Magical Customer Insights - The Often Overlooked Business Cure
There is a "magic" to this advertising/branding business.
And, despite what Mad Men may have taught you, it is usually not a "haphazard" or "lucky" magic.
This "magic" has to be mined. It requires work, and creative digging to get real insights.
Insights for organizations and brands such as "who are you really?," "what do you really stand for?," "why do you really exist?," and "for whom are you and your products the perfect solution?"
Usually, companies have multiple meetings "inside" their conference rooms to wrestle with these critical business issues.
I would suggest that most of the time the answers lie outside your company walls from customer insights which can lead to dramatic business results for clients.
A magical customer insight can bring clarity in a world of fog.
Take LEGO.
As the strategic brand expert Martin Lindstorm relayed in a recent LinkedIn post, LEGO was in a world of hurt during the years of 2003 - 2005. Business was down a whopping 30-40%.
The Danish toymaker thought they had seen the writing on the wall at the end of the last century. LEGO had busily repositioned the company more in line with emerging demands of today's youth - digital, highly engaging, high-touch and engrossing experiences.
That's where all the "surface research" took the company. Digital games. Theme parks. Clothing.
The "research" and "trends" took LEGO there - almost to it's death.
Then, LEGO turned their business thinking around.
Based on?... A visit to an 11 year old boy in a town in Germany.
One of the "tricks" in a smart strategic agency's tool box is called "ethnographies". This is where an agency strategic researcher actually goes and spends time "living with" the average daily life of customers and looking for clues and insights into "why" customers do what they do. Just by observing everyday life.

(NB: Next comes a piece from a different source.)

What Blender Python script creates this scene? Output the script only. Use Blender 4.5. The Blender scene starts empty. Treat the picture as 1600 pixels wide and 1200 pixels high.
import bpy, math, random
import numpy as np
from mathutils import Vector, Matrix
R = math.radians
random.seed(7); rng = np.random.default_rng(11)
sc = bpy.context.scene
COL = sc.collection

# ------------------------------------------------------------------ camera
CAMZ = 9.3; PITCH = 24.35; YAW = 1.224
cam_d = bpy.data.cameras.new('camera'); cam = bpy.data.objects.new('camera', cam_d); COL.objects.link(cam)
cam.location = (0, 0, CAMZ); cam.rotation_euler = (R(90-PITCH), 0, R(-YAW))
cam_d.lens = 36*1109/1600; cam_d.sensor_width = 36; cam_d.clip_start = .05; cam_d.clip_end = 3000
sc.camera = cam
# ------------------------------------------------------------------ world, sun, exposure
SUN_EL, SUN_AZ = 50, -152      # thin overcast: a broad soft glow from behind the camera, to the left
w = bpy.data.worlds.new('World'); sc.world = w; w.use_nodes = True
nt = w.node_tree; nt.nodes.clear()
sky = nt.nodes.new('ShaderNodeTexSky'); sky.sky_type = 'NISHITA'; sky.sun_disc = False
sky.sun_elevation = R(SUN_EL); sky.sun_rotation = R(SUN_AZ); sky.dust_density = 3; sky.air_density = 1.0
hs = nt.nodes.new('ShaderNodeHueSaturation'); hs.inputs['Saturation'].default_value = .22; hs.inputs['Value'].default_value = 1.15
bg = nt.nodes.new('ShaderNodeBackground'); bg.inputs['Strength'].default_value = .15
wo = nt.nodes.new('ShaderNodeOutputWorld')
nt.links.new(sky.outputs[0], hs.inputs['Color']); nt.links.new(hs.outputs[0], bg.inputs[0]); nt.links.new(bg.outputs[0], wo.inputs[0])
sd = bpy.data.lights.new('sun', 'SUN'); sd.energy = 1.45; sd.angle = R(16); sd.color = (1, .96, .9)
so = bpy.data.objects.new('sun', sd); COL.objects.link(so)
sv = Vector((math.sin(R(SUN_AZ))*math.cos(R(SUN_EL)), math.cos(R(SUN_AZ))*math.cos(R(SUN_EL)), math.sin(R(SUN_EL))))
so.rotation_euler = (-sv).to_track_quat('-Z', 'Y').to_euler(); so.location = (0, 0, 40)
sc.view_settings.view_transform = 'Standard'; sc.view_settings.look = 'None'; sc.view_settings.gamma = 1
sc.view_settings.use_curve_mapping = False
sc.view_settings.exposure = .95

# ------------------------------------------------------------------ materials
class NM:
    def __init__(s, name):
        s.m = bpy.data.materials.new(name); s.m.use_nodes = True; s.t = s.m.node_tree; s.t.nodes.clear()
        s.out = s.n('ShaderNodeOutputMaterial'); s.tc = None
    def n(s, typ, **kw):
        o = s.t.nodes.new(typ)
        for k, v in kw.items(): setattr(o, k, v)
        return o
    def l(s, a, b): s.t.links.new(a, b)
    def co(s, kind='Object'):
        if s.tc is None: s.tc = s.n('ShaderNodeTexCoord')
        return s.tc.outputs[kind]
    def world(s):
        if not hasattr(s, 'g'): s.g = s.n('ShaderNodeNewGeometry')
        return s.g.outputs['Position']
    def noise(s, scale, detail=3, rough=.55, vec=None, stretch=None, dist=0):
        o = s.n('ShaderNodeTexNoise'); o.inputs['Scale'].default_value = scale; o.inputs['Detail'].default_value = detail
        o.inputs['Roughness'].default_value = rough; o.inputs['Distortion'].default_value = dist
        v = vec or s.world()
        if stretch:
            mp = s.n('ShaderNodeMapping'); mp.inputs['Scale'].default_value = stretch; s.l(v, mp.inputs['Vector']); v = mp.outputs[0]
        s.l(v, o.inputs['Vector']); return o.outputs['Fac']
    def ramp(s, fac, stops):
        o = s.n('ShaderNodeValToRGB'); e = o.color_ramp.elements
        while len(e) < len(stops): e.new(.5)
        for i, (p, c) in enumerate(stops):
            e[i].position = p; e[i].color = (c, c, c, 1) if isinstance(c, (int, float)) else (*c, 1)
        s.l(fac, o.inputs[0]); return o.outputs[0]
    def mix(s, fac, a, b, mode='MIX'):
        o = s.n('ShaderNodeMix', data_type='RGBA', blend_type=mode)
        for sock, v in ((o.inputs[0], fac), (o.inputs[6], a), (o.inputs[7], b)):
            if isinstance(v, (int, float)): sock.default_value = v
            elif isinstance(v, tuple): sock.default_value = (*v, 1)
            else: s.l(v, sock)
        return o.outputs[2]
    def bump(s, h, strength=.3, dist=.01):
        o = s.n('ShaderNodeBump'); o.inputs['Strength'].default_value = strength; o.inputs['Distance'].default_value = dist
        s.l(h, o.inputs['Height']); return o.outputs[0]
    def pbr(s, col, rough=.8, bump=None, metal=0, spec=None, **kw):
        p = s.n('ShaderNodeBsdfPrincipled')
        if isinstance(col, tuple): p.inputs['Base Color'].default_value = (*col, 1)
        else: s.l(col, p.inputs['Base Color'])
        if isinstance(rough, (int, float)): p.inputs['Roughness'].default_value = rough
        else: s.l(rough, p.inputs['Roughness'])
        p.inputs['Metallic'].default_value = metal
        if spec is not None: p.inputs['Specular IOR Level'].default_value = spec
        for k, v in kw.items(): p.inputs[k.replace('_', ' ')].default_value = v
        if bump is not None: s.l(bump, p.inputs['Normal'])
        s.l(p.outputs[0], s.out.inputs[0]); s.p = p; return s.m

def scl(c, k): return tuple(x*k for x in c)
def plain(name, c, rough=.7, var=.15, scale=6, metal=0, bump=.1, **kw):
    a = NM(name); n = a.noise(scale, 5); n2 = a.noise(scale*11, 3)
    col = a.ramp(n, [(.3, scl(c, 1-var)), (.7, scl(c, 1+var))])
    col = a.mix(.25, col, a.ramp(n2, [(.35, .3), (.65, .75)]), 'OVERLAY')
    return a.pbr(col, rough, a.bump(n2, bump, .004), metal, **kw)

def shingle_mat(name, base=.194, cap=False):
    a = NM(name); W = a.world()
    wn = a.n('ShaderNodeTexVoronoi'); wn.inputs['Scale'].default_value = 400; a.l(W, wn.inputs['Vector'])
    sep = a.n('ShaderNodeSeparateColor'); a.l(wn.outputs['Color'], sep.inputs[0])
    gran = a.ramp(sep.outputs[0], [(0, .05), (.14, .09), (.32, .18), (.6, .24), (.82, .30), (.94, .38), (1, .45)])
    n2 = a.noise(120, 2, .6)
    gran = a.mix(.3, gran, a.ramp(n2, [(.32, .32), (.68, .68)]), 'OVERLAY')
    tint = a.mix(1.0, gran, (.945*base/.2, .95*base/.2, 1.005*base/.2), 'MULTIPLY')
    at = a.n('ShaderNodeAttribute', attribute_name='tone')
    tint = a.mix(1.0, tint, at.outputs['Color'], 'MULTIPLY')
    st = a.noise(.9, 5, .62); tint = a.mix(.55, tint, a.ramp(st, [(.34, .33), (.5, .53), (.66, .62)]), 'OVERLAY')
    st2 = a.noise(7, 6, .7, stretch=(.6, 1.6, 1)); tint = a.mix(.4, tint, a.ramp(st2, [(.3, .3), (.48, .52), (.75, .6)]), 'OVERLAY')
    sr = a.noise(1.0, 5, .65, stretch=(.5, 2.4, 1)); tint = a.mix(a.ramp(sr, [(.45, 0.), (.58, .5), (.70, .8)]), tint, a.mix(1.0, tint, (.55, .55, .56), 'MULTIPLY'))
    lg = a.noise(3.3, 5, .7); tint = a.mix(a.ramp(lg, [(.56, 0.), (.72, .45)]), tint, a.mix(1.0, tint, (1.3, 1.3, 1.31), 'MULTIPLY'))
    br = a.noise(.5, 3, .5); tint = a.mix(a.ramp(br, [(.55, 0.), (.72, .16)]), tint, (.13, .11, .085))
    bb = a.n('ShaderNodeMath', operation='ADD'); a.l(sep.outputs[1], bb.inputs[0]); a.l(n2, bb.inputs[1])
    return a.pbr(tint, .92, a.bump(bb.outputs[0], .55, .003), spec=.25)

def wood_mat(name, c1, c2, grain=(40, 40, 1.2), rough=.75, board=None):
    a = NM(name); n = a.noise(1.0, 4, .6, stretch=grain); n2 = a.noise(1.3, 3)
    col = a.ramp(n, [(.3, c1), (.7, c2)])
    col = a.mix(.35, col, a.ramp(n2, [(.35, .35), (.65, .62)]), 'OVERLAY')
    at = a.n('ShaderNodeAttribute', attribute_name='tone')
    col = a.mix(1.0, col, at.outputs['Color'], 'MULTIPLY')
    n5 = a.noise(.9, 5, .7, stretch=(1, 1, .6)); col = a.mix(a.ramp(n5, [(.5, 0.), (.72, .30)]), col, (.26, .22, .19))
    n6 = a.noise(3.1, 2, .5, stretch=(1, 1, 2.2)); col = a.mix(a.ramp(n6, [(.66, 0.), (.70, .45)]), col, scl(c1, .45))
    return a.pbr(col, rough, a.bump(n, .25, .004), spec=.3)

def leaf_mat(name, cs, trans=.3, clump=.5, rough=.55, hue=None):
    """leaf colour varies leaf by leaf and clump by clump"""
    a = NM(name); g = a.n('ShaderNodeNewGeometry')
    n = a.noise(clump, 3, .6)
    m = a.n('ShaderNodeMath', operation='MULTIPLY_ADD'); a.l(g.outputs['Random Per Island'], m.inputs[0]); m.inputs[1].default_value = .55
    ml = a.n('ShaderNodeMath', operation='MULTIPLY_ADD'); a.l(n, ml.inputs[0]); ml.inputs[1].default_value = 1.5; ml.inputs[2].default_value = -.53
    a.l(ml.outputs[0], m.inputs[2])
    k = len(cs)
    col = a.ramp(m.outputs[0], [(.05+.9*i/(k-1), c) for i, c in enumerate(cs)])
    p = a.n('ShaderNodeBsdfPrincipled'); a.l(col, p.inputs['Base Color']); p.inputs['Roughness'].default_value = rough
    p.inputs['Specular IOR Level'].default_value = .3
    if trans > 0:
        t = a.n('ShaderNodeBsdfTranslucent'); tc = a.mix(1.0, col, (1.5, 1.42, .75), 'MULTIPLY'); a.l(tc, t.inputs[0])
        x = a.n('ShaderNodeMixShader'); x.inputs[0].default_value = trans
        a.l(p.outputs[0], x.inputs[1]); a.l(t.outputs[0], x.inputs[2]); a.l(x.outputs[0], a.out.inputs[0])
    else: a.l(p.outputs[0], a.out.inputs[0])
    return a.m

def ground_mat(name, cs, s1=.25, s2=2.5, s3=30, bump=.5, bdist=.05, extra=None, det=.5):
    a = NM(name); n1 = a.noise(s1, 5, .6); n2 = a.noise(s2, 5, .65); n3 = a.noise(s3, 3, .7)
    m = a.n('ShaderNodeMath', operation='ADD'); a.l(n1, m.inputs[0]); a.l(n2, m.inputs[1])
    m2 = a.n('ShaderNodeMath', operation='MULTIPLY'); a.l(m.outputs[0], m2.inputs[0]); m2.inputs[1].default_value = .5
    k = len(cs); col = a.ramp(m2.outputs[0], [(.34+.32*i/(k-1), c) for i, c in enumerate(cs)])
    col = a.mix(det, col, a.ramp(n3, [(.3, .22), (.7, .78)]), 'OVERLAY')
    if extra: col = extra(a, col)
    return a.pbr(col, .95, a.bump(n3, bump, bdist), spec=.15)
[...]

Martin describes amazing insights for LEGO that came from this ethinography with this normal, typical boy:
The 11 year old boy was a passionate skateboarder. Asked at one point which of his possessions he was the most proud of, he pointed to a pair of beat-up Adidas sneakers with ridges and nooks along one side. Those sneakers were his trophy...it signaled to him, his friends and to the rest of the world that he was one of the best skateboarders in the city.
Voila! The insight! This strategic, insightful researcher then saw something in this boy's actions that trumped all the "surface research" that had previously been compiled for LEGO.
Despite all indications that "instant gratification" and "quick solutions" for this short attention span target are what all products for digital natives must posses, these "actions" were saying something different.
The insight?....
If kids find a skill that they find valuable, they will stick with it until they get it right....no matter how long it takes. It was doing the work and having something tangible in the end to show for all your work that was incredibly important to this target group.
Sudden clarity.
LEGO - what do we stand for? why do we exist? for whom are we the perfect solution?
LEGO refocused on its core product. (At Big River we always say: BE who you ARE.)
To tailor to this seemingly "quick success" customer and follow the "surface research", LEGO in the early 2000s had made their product easier to build.
Now, with this insight from the 11 year old boy, they went back to their original, more challenging size. They made the construction challenges more difficult - not less. They made the instruction manuals more exacting, more intricate.
Flash forward to the first half of 2014, LEGO sales are up 11% and exceeding $2 billion. As Lindstrom relates, "for the first time ever, LEGO had surpassed Mattel to become the world's largest toy maker."
All from a kid and his worn out shoe. Magic.